The capacity market is, indeed, tried and tested. The fact that it has supported investment in just under 17.5 gigawatts of new-build, flexible capacity since its introduction demonstrates that it can bring forward the capacity needed to meet future peak demand and replace older capacity as it retires and as we transition to a net-zero economy.

Furthermore, we continue to take steps to ensure its ongoing, efficient and effective operation. The Government are committed to ensuring that the right policy tools are in place for delivering a secure and affordable electricity system as we transition to net zero. That includes regularly assessing the performance of the capacity market and, as we are debating today, exploring improvements to the scheme.

As we noted in our 2023 government response to the capacity market consultation, we have set out a two-phased approach for reforms in the capacity market. This instrument seeks to implement purely technical amendments under the first phase to improve the administrative arrangements. In the next phase of reforms to the capacity market, the Government intend to undertake further analysis and development on the remaining proposals prior to taking a final decision on implementation.
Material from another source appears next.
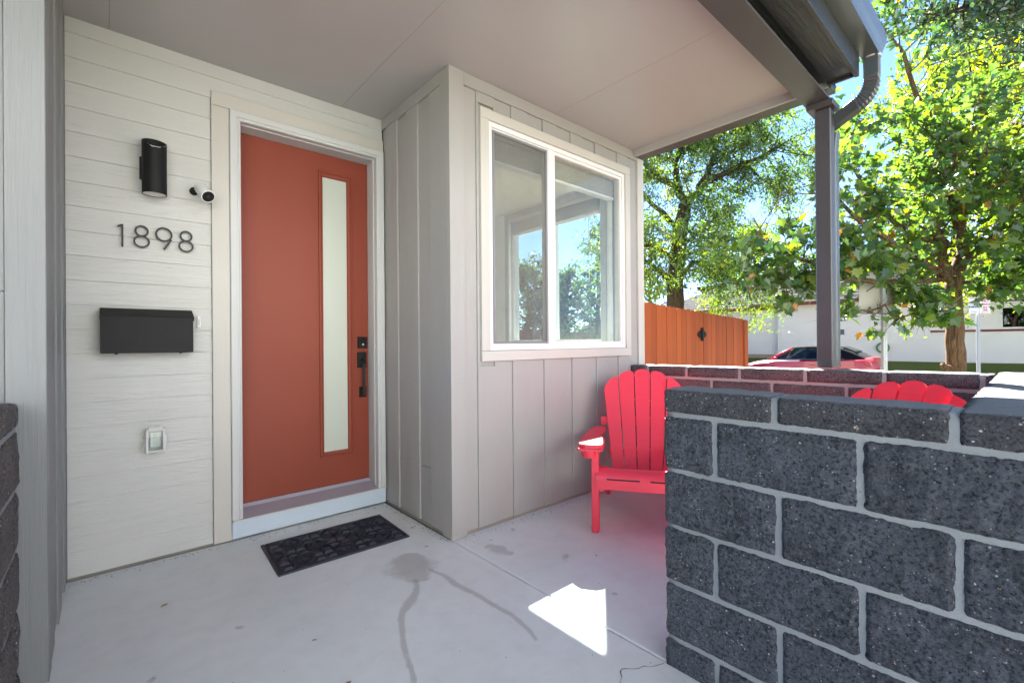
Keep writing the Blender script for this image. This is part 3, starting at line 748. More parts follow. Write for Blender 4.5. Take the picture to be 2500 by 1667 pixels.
box('rear_wall', -8, HX1-.02, 9.4, 9.5, -.1, ZC+.1, 'siding', house)
box('side_wall', -8, -7.9, 2.4, 9.4, -.1, ZC+.1, 'siding', house)
box('front_wall', -7.9, -1.7, YW+.02, YW+.1, -.1, ZC+.05, 'siding', house)
# post with cap plate
PX, PY = 3.4505, .852
pst = part_empty('porch_post', house)
m = MB(); m.box(PX, PX+.089, PY, PY+.089, .998, 2.655, .006); m.build('post', 'darksteel', pst)
box('cap_plate', PX-.035, PX+.125, PY-.02, PY+.125, 2.656, 2.6945, 'darksteel', pst, .002)
# downspout
def ribbed_pipe(name, pts, w, d, side, n=10, crimp=None):
    """rectangular corrugated pipe swept along pts; side = constant sideways direction"""
    pts = [Vector(p) for p in pts]; S = Vector(side).normalized(); v = []
    prof = []
    for i in range(n): prof.append((-w/2+w*i/(n-1), -d/2-(.006 if i % 2 else 0)))
    for i in range(n): prof.append((w/2-w*i/(n-1), d/2+(.006 if i % 2 else 0)))
    k = len(prof)
    for i, p in enumerate(pts):
        t = (pts[min(i+1, len(pts)-1)]-pts[max(i-1, 0)]).normalized(); b = t.cross(S).normalized()
        k_ = crimp[i] if crimp else 1
        for a, c in prof: v.append(p+S*a*k_+b*c*k_)
    f = [(i*k+j, i*k+(j+1) % k, (i+1)*k+(j+1) % k, (i+1)*k+j) for i in range(len(pts)-1) for j in range(k)]
    return MB().add(v, f).build(name, 'gutter', pr)
gx = 3.475
path = [(gx, .645, 2.878), (gx, .645, 2.84), (gx, .645, 2.80), (gx, .645, 2.76)]; crimp = [1, 1, 1, 1]
for i in range(1, 19):
    a = R(70)*i/18; path.append((gx+.0026*i, .645+.125*(1-math.cos(a)), 2.755-.125*math.sin(a))); crimp.append(.90 if i % 2 else 1.03)
q = path[-1]
for i in range(1, 6): path.append((q[0]+.010*i, q[1]+.031*i, q[2]-.0113*i)); crimp.append(1)
ribbed_pipe('downspout_elbow', path, .082, .062, (1, .0, 0), 10, crimp)
ribbed_pipe('downspout', [(PX+.122, .872, 2.52), (PX+.122, .878, 2.46), (PX+.122, .882, 2.40), (PX+.122, .882, 1.0)], .07, .05, (0, 1, 0))
MB().tube([(gx, .645, 2.884), (gx, .645, 2.868)], .047, 20).build('gutter_outlet', 'signsteel', pr)

# ================================================================== small things on the entry wall
ring_pts = lambda cx, cz, rx, rz, n=28: [(cx+rx*math.cos(2*math.pi*i/n), cz+rz*math.sin(2*math.pi*i/n)) for i in range(n)]
def flat_ring(m, cx, cz, rx, rz, w, y0, y1, n=32):
    o = ring_pts(cx, cz, rx, rz, n); i_ = ring_pts(cx, cz, rx-w, rz-w, n); v = []
    for y in (y0, y1):
        v += [(x, y, z) for x, z in o]; v += [(x, y, z) for x, z in i_]
    f = []
    for k in range(n):
        j = (k+1) % n
        f += [(k, j, n+j, n+k), (2*n+k, 3*n+k, 3*n+j, 2*n+j), (k, 2*n+k, 2*n+j, j), (n+k, n+j, 3*n+j, 3*n+k)]
    m.add(v, f)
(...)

This includes proposals to align the capacity market with net zero, such as reducing the emission intensity limits for new-build plants and enabling low-carbon capacity with low capital expenditure to access multi-year agreements.

We will also look ahead to the future as part of the review of electricity market arrangements programme. REMA is exploring options to create an electricity market design that will enable us to transition efficiently from fossil fuels to renewables and other forms of low-carbon generation, which I hope will make us more resilient to overseas energy shocks and ensure energy security.